AKŞAM
BEDİR ACAR
Selahattin Yusuf, kendisine derinlikli bir roman evreni oluşturabilen genç edebiyatçı kuşağının önde gelen yazarlardan biri... Bu yargı cümlesinin sağlamasını yapabilmek için onun popüler kimliğinin ötesine geçip bizzat eserlerine bakmak gerekiyor. Bir başka deyişle 'popüler olana serin duran' edebiyatseverlerin peşin yargıdan kurtulup kendilerini bekleyen iyi bir yazarla tanışmaları gerekiyor. Bir maraton koşucusu nefesiyle uzun süredir modern edebiyatı gözlemleyen, sentez okumaları gerçekleştiren Selahattin Yusuf bu seneki Necip Fazıl Hikaye-Roman Ödülü'nün sahibi oldu. Bu vesileyle, Necip Fazıl hakkında kısa bir ufuk turuna çıktık.
Aksiyoner yönüyle büyük kitleleri etkilemiş olan Necip Fazıl'ın fikir planında yeterince anlaşıldığını düşünüyor musunuz?
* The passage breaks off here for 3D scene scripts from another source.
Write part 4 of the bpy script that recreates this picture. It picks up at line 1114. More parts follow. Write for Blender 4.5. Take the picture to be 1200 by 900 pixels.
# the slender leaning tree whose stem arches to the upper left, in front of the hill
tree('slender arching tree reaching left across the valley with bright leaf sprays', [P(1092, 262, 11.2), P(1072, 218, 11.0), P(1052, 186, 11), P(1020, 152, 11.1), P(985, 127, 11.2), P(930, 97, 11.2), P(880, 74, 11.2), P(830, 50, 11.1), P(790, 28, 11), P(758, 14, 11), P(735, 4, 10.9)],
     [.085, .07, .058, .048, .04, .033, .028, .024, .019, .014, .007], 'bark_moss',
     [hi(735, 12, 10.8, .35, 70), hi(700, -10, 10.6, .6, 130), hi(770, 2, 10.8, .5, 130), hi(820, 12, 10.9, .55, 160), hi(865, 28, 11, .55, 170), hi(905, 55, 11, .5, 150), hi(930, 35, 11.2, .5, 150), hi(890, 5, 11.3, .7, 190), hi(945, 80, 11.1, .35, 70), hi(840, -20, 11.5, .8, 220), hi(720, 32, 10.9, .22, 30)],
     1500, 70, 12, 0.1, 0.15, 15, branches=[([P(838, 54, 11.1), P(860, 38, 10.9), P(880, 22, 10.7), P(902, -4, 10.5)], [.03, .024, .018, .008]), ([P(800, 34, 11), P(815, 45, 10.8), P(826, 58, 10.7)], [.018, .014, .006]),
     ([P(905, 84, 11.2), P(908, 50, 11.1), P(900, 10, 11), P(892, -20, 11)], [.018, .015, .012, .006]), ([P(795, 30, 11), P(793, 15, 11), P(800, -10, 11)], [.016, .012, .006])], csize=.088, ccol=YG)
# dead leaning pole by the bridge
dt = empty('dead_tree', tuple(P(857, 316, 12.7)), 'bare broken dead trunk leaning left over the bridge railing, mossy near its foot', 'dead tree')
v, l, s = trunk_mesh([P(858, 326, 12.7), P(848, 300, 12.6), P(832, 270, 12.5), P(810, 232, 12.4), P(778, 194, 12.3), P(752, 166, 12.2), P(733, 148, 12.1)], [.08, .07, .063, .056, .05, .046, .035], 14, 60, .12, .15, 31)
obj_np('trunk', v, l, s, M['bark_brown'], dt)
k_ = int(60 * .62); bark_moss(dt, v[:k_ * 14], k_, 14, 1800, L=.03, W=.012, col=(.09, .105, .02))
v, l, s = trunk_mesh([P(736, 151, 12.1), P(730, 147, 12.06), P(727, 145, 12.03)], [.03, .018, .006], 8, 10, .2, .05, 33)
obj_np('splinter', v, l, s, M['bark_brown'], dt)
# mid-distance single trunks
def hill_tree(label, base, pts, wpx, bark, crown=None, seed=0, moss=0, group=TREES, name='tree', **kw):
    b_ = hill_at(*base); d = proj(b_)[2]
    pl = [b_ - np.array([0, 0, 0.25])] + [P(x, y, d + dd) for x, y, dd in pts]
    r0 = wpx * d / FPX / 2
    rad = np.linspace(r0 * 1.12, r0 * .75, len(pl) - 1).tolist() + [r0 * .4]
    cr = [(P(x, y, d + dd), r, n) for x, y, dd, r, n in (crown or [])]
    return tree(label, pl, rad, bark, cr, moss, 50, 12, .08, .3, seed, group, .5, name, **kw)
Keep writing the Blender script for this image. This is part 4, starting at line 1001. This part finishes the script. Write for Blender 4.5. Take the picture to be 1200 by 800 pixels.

Necip Fazıl Kısakürek de bütün klasikleşmiş sanatçıların kaderini paylaşır aslında. Şöyle bir şey. "Necip Fazıl mı, aa tabii tabii" peşin kabulünün yol açtığı bir bilinmezlik. Fazla görünür olmakla fazla görünmüş olmak arasında fark yoktur bu bakımdan. Dolayısıyla sanatçının üzerindeki toz tabakasını almadan onun gerçek kimliğini, dünyasını anlamak zordur. Necip Fazıl üzerinde zamanla oluşmuş ön ve son yargı birikimini kaldırıp bir yana bıraktığımızda, aslında bir ateş topuna ulaşırız. Anadolu'yu baştan başa kat eden, bu coğrafya üzerinde bir ateş topu gibi yuvarlanmış, yanmış yıkılmış bir serüvendir o. Kişisel hikayesi bana şahsen eserlerinden daha büyük ilhamlar verir bu yüzden.
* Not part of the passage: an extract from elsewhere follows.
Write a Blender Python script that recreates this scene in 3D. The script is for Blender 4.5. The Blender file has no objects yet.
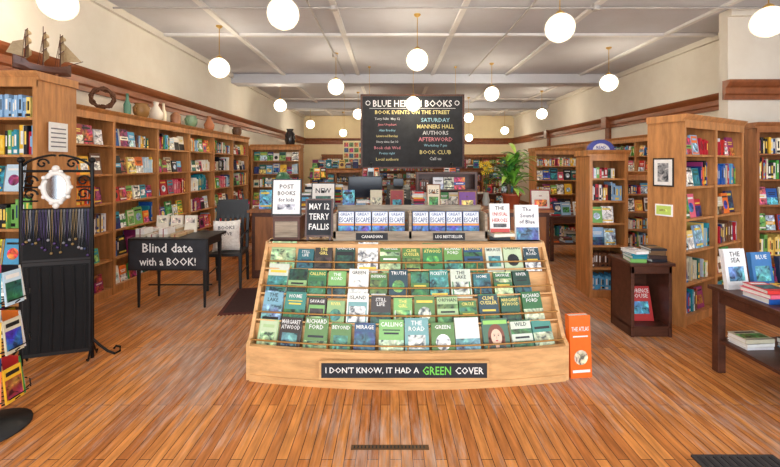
import bpy, math, random
from mathutils import Matrix, Vector
R=random.Random(7)
def s2l(v):
    v/=255.0
    return v/12.92 if v<=0.04045 else ((v+0.055)/1.055)**2.4
def C(r,g,b): return (s2l(r),s2l(g),s2l(b),1.0)
WHITE=C(238,238,234); BLACK=C(22,22,24)
# ---------------------------------------------------------------- materials
def mat(name,col=None,rough=.5,metal=0,var=.0,scale=6,stretch=(1,1,1),bump=0,emis=0,spec=.5,attr=False):
    m=bpy.data.materials.new(name); m.use_nodes=True
    nt=m.node_tree; N=nt.nodes; L=nt.links
    b=N['Principled BSDF']; b.inputs['Roughness'].default_value=rough; b.inputs['Metallic'].default_value=metal
    b.inputs['Specular IOR Level'].default_value=spec
    src=None
    if attr:
        a=N.new('ShaderNodeAttribute'); a.attribute_name='Col'; src=a.outputs['Color']
    if var>0 or bump>0:
        tc=N.new('ShaderNodeTexCoord'); mp=N.new('ShaderNodeMapping'); mp.inputs['Scale'].default_value=stretch
        nz=N.new('ShaderNodeTexNoise'); nz.inputs['Scale'].default_value=scale; nz.inputs['Detail'].default_value=6
        nz.inputs['Roughness'].default_value=.65
        L.new(tc.outputs['Object'],mp.inputs['Vector']); L.new(mp.outputs['Vector'],nz.inputs['Vector'])
        rp=N.new('ShaderNodeValToRGB'); rp.color_ramp.elements[0].position=.3; rp.color_ramp.elements[1].position=.72
        lo=1-var; hi=1+var*.6
        rp.color_ramp.elements[0].color=(lo,lo*.96,lo*.92,1); rp.color_ramp.elements[1].color=(hi,hi,hi,1)
        L.new(nz.outputs['Fac'],rp.inputs['Fac'])
        mx=N.new('ShaderNodeMix'); mx.data_type='RGBA'; mx.blend_type='MULTIPLY'; mx.inputs['Factor'].default_value=1
        if src: L.new(src,mx.inputs['A'])
        else: mx.inputs['A'].default_value=col
        L.new(rp.outputs['Color'],mx.inputs['B']); src=mx.outputs['Result']
        if bump>0:
            bp=N.new('ShaderNodeBump'); bp.inputs['Strength'].default_value=bump; bp.inputs['Distance'].default_value=.01
            L.new(nz.outputs['Fac'],bp.inputs['Height']); L.new(bp.outputs['Normal'],b.inputs['Normal'])
    if src: L.new(src,b.inputs['Base Color'])
    elif col: b.inputs['Base Color'].default_value=col
    if emis:
        b.inputs['Emission Color'].default_value=col; b.inputs['Emission Strength'].default_value=emis
    return m
PINE=mat('pine_wood',C(194,134,78),.45,var=.4,scale=5,stretch=(4,4,.5))
PINE2=mat('oak_wood',C(154,98,56),.45,var=.4,scale=5,stretch=(4,4,.5))
LPINE=mat('light_birch',C(222,174,118),.42,var=.28,scale=4,stretch=(.7,5,5))
DARKW=mat('walnut_wood',C(86,50,36),.4,var=.4,scale=6,stretch=(1,4,4))
TRIM=mat('stained_trim',C(136,78,44),.4,var=.35,scale=4,stretch=(3,.6,3))
GREYW=mat('weathered_wood',C(165,150,130),.7,var=.5,scale=6,stretch=(.6,5,5),bump=.3)
BLK=mat('black_paint',C(26,26,28),.45,var=.2,scale=8)
CHALK=mat('chalkboard_slate',C(42,44,49),.75,var=.45,scale=5)
IRON=mat('wrought_iron',C(24,22,22),.4,metal=.6,var=.15)
BRASS=mat('brass',C(200,165,95),.3,metal=.9,var=.1)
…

Necip Fazıl'daki memleket duygusu hakkında neler söylersiniz?
Aristokrat bir ailenin çocuğu olan Necip Fazıl, ailesiyle birlikte kendinin de kefaretini ödemek ister gibi bir hal içindedir. Anadolu denilen şeyi bir sanat eseri halinde değerlendirmiştir. Kendisi gibi "harika çocuk" kontenjanıyla Avrupa'ya gönderilen ve "Anadolu" imgesini sadece söylem olarak dillerinde gezdirmekten başkaca "harika" bir özellikleri bulunmayan sanatçıların aksine; büyük bir ruhsal atılganlık göstererek Anadolu'yu gerçekten sevmeyi, anlamayı ve onun sesi olmayı içtenlikle istemişti. Bu bakımdan istisnaidir Necip Fazıl. Memleket (veya aslında daha doğru ifadeyle 'Yurt') duygusunu, neredeyse tek başına metafizik bir mertebeye taşımış, ulaştırmıştır.
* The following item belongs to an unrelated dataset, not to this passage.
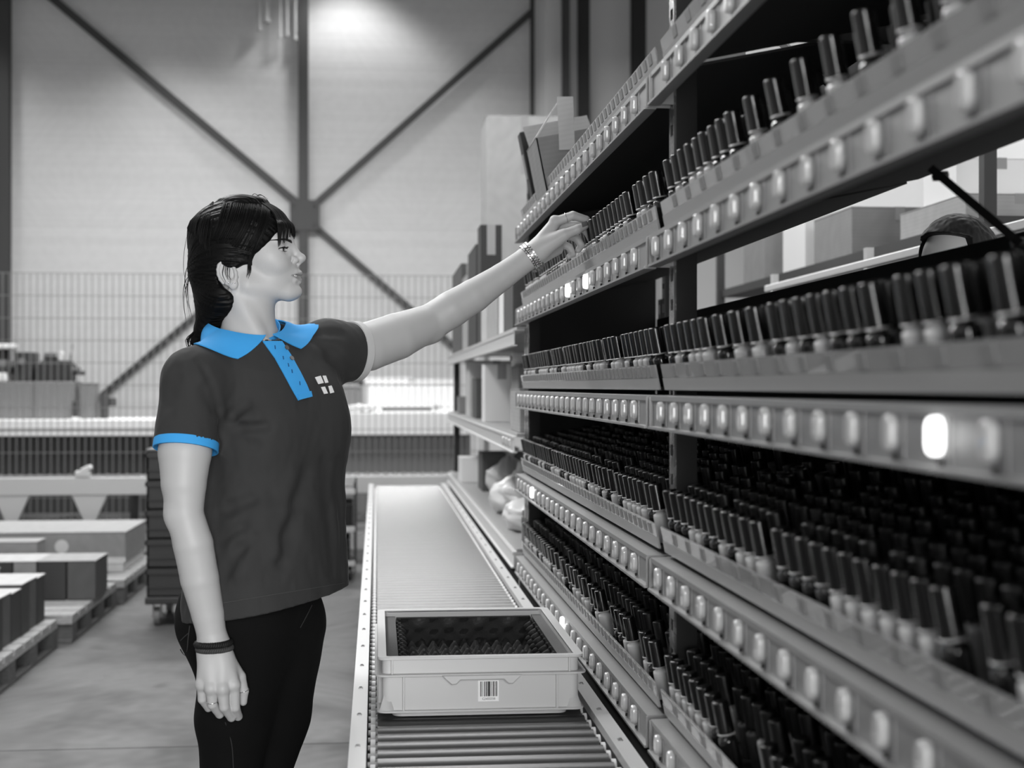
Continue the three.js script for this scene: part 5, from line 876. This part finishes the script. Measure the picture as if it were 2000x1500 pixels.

Necip Fazıl adına ödül verilmesini nasıl değerlendiriyorsunuz?
Bu ödül (kendisi 'mükafat' demeyi tercih ederdi) eğer Necip Fazıl'ın dünyasını ve meselelerini daha yaygın bir dikkatin konusu haline getirebilecekse güzel bir girişim elbette.
Ödülün size verildiği haberini aldığınızda neler hissettiniz?
Ben sevindim. Layık gören edebiyat ve sanat heyetine müteşekkirim. Bu gelişmenin, yazmayı umut ettiğim şeyler konusunda beni bir dikkat dağınıklığı içine sokmamasını, bilakis şevk ve heyecanımın bana daha iyisini kotarabilmek için cesaret vermesini dilerim.